WHAT YOU ARE ASKED TO DO:
Copy exactly, and only, the lines below from the first through the one containing "return Vector((r.x*t, r.y*t, CAMH", both included; pictures are omitted.
%%
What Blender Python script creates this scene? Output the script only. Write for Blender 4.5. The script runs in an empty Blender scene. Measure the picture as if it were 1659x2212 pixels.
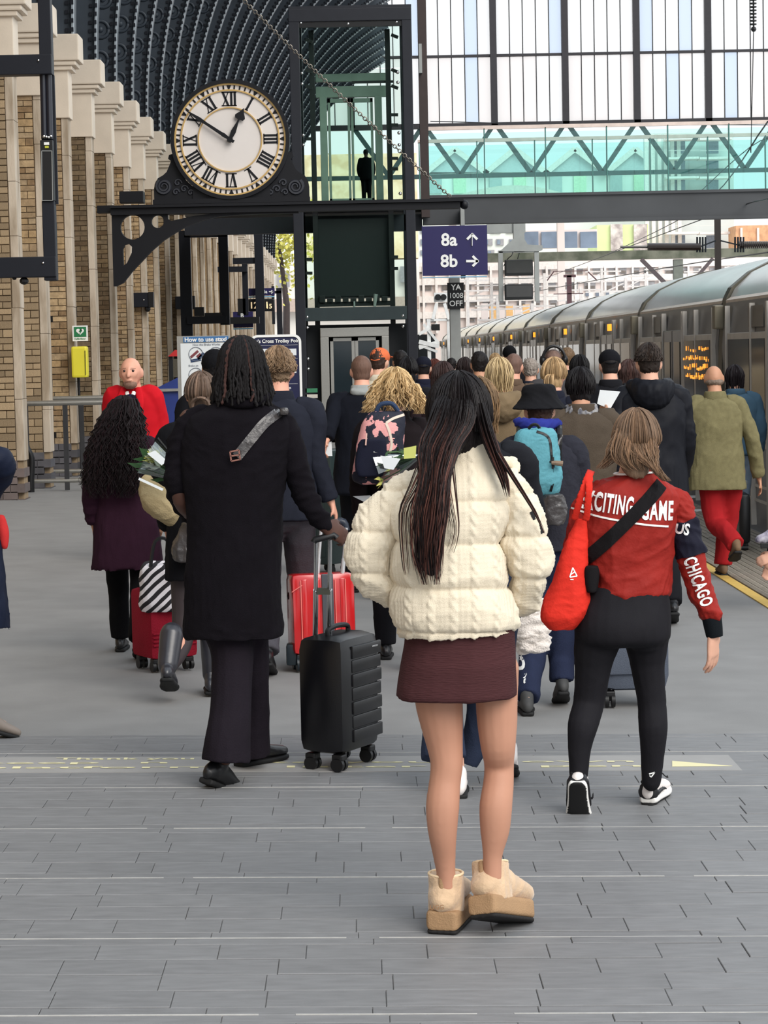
import bpy, bmesh, math, random
import numpy as np
from mathutils import Vector, Matrix
from mathutils.bvhtree import BVHTree
random.seed(7); rng = np.random.default_rng(7)
SC = bpy.context.scene
COL = SC.collection
pi = math.pi

# ------------------------------------------------------------------ camera
F = 4900.0; IW, IH = 1659, 2212; CX, CY = 829.5, 1106.0
VPX, VPY, ROLL, CAMH = 771.0, 760.0, 0.021, 1.78
FALL = 0.020                                   # crossfall of the platform towards the track

def _ray(px, py): return Vector(((px-CX)/F, -(py-CY)/F, -1.0))
_yw = _ray(VPX, VPY).normalized()
_zw = _ray(VPX+1000, VPY-1000*ROLL).cross(_yw).normalized()
_xw = _yw.cross(_zw)
RC = Matrix((_xw, _yw, _zw))                   # camera axes -> world
cam = bpy.data.cameras.new('camera'); camo = bpy.data.objects.new('camera', cam); COL.objects.link(camo)
cam.sensor_fit = 'HORIZONTAL'; cam.sensor_width = 36.0; cam.lens = F/IW*36.0
cam.clip_start = 0.5; cam.clip_end = 2000
camo.matrix_world = Matrix.Translation((0, 0, CAMH)) @ RC.to_4x4()
SC.camera = camo

def pix(px, py, Y):
    r = RC @ _ray(px, py)
    return Vector((r.x*Y/r.y, Y, CAMH + r.z*Y/r.y))
def gz(x): return -FALL*x
def ground(px, py):
    r = RC @ _ray(px, py)
    t = -CAMH/(r.z + FALL*r.x)
    return Vector((r.x*t, r.y*t, CAMH + r.z*t))

# ------------------------------------------------------------------ sky, sun, exposure
W = bpy.data.worlds.new('sky'); SC.world = W; W.use_nodes = True
wn = W.node_tree; wn.nodes.clear()
_bg = wn.nodes.new('ShaderNodeBackground'); _wo = wn.nodes.new('ShaderNodeOutputWorld')
_tc = wn.nodes.new('ShaderNodeTexCoord'); _sep = wn.nodes.new('ShaderNodeSeparateXYZ')
_rp = wn.nodes.new('ShaderNodeValToRGB')
_rp.color_ramp.elements[0].position = 0.0; _rp.color_ramp.elements[0].color = (0.90, 0.93, 0.95, 1)
_rp.color_ramp.elements[1].position = 0.9; _rp.color_ramp.elements[1].color = (0.80, 0.90, 1.0, 1)
wn.links.new(_tc.outputs['Generated'], _sep.inputs[0]); wn.links.new(_sep.outputs['Z'], _rp.inputs['Fac'])
wn.links.new(_rp.outputs['Color'], _bg.inputs['Color']); wn.links.new(_bg.outputs[0], _wo.inputs['Surface'])
_bg.inputs['Strength'].default_value = 1.35
sun = bpy.data.lights.new('sun', 'SUN'); sun.energy = 2.6; sun.angle = math.radians(40); sun.color = (1.0, 0.95, 0.88)
suno = bpy.data.objects.new('sun', sun); COL.objects.link(suno)
suno.rotation_euler = (math.radians(52), 0, math.radians(32))
SC.view_settings.view_transform = 'Standard'; SC.view_settings.look = 'None'
SC.view_settings.gamma = 1.0; SC.view_settings.use_curve_mapping = False
SC.view_settings.exposure = 0.0

# ------------------------------------------------------------------ tagging
WL = {}
def tag(o, label=None, cat=None, group=None, kind=None):
    if label: o['label'] = label
    if cat: o['category'] = cat
    if group: o['group'] = group
    if kind: o['kind'] = kind
    return o
def thing(name, label, cat, loc, group=None):
    o = bpy.data.objects.new(name, None); COL.objects.link(o); o.location = loc
    o.empty_display_size = 0.1
    WL[o.name] = Vector(loc)
    return tag(o, label, cat, group)
def base_of(parent): return WL.get(parent.name, Vector((0, 0, 0))) if parent else Vector((0, 0, 0))
def put(name, me, m, parent=None, kind=None, label=None):
    o = bpy.data.objects.new(name, me); COL.objects.link(o)
    if m is not None and len(me.materials) == 0:
        for q in (m if isinstance(m, (list, tuple)) else [m]): me.materials.append(q)
    if parent is not None: o.parent = parent
    WL[o.name] = base_of(parent)
    if kind: o['kind'] = kind
    if label: o['label'] = label
    return o

# ------------------------------------------------------------------ materials
def lin(c):
    out = []
    for v in c[:3]:
        v = v/255.0
        out.append(v/12.92 if v <= 0.04045 else ((v+0.055)/1.055)**2.4)
    return tuple(out)+(1.0,)
MATS = {}
def mat(name, rgb, rough=0.6, metal=0.0, var=0.12, vs=6.0, bump=0.0, bs=60.0, rgb2=None, vs2=None, spec=0.4, sheen=0.0, rnd=0.0, emit=None, estr=0.0, stretch=None, tint=False, coat=0.0):
    if name in MATS: return MATS[name]
    m = bpy.data.materials.new(name); m.use_nodes = True; MATS[name] = m
    if tint: m['tinted'] = 1
    nt = m.node_tree; N = nt.nodes; L = nt.links
    b = N['Principled BSDF']
    b.inputs['Roughness'].default_value = rough; b.inputs['Metallic'].default_value = metal
    b.inputs['Specular IOR Level'].default_value = spec
    if sheen: b.inputs['Sheen Weight'].default_value = sheen; b.inputs['Sheen Roughness'].default_value = 0.5
    if coat: b.inputs['Coat Weight'].default_value = coat; b.inputs['Coat Roughness'].default_value = 0.15
    tc = N.new('ShaderNodeTexCoord'); mp = N.new('ShaderNodeMapping')
    L.new(tc.outputs['Object'], mp.inputs['Vector'])
    if stretch: mp.inputs['Scale'].default_value = stretch
    nz = N.new('ShaderNodeTexNoise'); nz.inputs['Scale'].default_value = vs; nz.inputs['Detail'].default_value = 5.0
    L.new(mp.outputs[0], nz.inputs['Vector'])
    c = lin(rgb); c2 = lin(rgb2) if rgb2 else None
    rp = N.new('ShaderNodeValToRGB')
    e = rp.color_ramp.elements
    if c2: e[0].position = 0.38; e[1].position = 0.62; e[0].color = c; e[1].color = c2
    else:
        e[0].position = 0.25; e[1].position = 0.75
        e[0].color = tuple(max(0, v*(1-var)) for v in c[:3])+(1,); e[1].color = tuple(min(1, v*(1+var)) for v in c[:3])+(1,)
    L.new(nz.outputs['Fac'], rp.inputs['Fac'])
    out = rp.outputs['Color']
    if rnd or tint:
        mul = N.new('ShaderNodeMix'); mul.data_type = 'RGBA'; mul.blend_type = 'MULTIPLY'; mul.inputs['Factor'].default_value = 1.0
        L.new(out, mul.inputs['A'])
        if tint:
            at = N.new('ShaderNodeAttribute'); at.attribute_name = 'tint'; L.new(at.outputs['Color'], mul.inputs['B'])
        else:
            oi = N.new('ShaderNodeObjectInfo'); mr = N.new('ShaderNodeMapRange')
            mr.inputs['To Min'].default_value = 1-rnd; mr.inputs['To Max'].default_value = 1+rnd*0.6
            L.new(oi.outputs['Random'], mr.inputs['Value']); L.new(mr.outputs[0], mul.inputs['B'])
        out = mul.outputs['Result']
    L.new(out, b.inputs['Base Color'])
    if bump:
        nb = N.new('ShaderNodeTexNoise'); nb.inputs['Scale'].default_value = bs; nb.inputs['Detail'].default_value = 4.0
        L.new(mp.outputs[0], nb.inputs['Vector'])
        bp = N.new('ShaderNodeBump'); bp.inputs['Strength'].default_value = bump; bp.inputs['Distance'].default_value = 0.01
        L.new(nb.outputs['Fac'], bp.inputs['Height']); L.new(bp.outputs[0], b.inputs['Normal'])
    if emit: b.inputs['Emission Color'].default_value = lin(emit); b.inputs['Emission Strength'].default_value = estr
    return m
def glass(name, rgb, gloss=0.1, rough=0.02):
    if name in MATS: return MATS[name]
    m = bpy.data.materials.new(name); m.use_nodes = True; MATS[name] = m
    nt = m.node_tree; nt.nodes.clear(); N = nt.nodes; L = nt.links
    o = N.new('ShaderNodeOutputMaterial'); t = N.new('ShaderNodeBsdfTransparent'); g = N.new('ShaderNodeBsdfGlossy'); mx = N.new('ShaderNodeMixShader')
    t.inputs[0].default_value = lin(rgb); g.inputs['Roughness'].default_value = rough; g.inputs['Color'].default_value = (.9, .95, .95, 1)
    mx.inputs[0].default_value = gloss
    L.new(t.outputs[0], mx.inputs[1]); L.new(g.outputs[0], mx.inputs[2]); L.new((t if gloss < .005 else mx).outputs[0], o.inputs[0])
    return m
def milky(name, rgb, through=0.35):
    if name in MATS: return MATS[name]
    m = bpy.data.materials.new(name); m.use_nodes = True; MATS[name] = m
    nt = m.node_tree; nt.nodes.clear(); N = nt.nodes; L = nt.links
    o = N.new('ShaderNodeOutputMaterial'); t = N.new('ShaderNodeBsdfTransparent'); g = N.new('ShaderNodeBsdfTranslucent'); mx = N.new('ShaderNodeMixShader')
    t.inputs[0].default_value = lin(rgb); g.inputs[0].default_value = lin(rgb); mx.inputs[0].default_value = 1-through
    L.new(t.outputs[0], mx.inputs[1]); L.new(g.outputs[0], mx.inputs[2]); L.new(mx.outputs[0], o.inputs[0])
    return m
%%
EXERCISE RESPONSE:
What Blender Python script creates this scene? Output the script only. Write for Blender 4.5. The script runs in an empty Blender scene. Measure the picture as if it were 1659x2212 pixels.
import bpy, bmesh, math, random
import numpy as np
from mathutils import Vector, Matrix
from mathutils.bvhtree import BVHTree
random.seed(7); rng = np.random.default_rng(7)
SC = bpy.context.scene
COL = SC.collection
pi = math.pi

# ------------------------------------------------------------------ camera
F = 4900.0; IW, IH = 1659, 2212; CX, CY = 829.5, 1106.0
VPX, VPY, ROLL, CAMH = 771.0, 760.0, 0.021, 1.78
FALL = 0.020                                   # crossfall of the platform towards the track

def _ray(px, py): return Vector(((px-CX)/F, -(py-CY)/F, -1.0))
_yw = _ray(VPX, VPY).normalized()
_zw = _ray(VPX+1000, VPY-1000*ROLL).cross(_yw).normalized()
_xw = _yw.cross(_zw)
RC = Matrix((_xw, _yw, _zw))                   # camera axes -> world
cam = bpy.data.cameras.new('camera'); camo = bpy.data.objects.new('camera', cam); COL.objects.link(camo)
cam.sensor_fit = 'HORIZONTAL'; cam.sensor_width = 36.0; cam.lens = F/IW*36.0
cam.clip_start = 0.5; cam.clip_end = 2000
camo.matrix_world = Matrix.Translation((0, 0, CAMH)) @ RC.to_4x4()
SC.camera = camo

def pix(px, py, Y):
    r = RC @ _ray(px, py)
    return Vector((r.x*Y/r.y, Y, CAMH + r.z*Y/r.y))
def gz(x): return -FALL*x
def ground(px, py):
    r = RC @ _ray(px, py)
    t = -CAMH/(r.z + FALL*r.x)
    return Vector((r.x*t, r.y*t, CAMH + r.z*t))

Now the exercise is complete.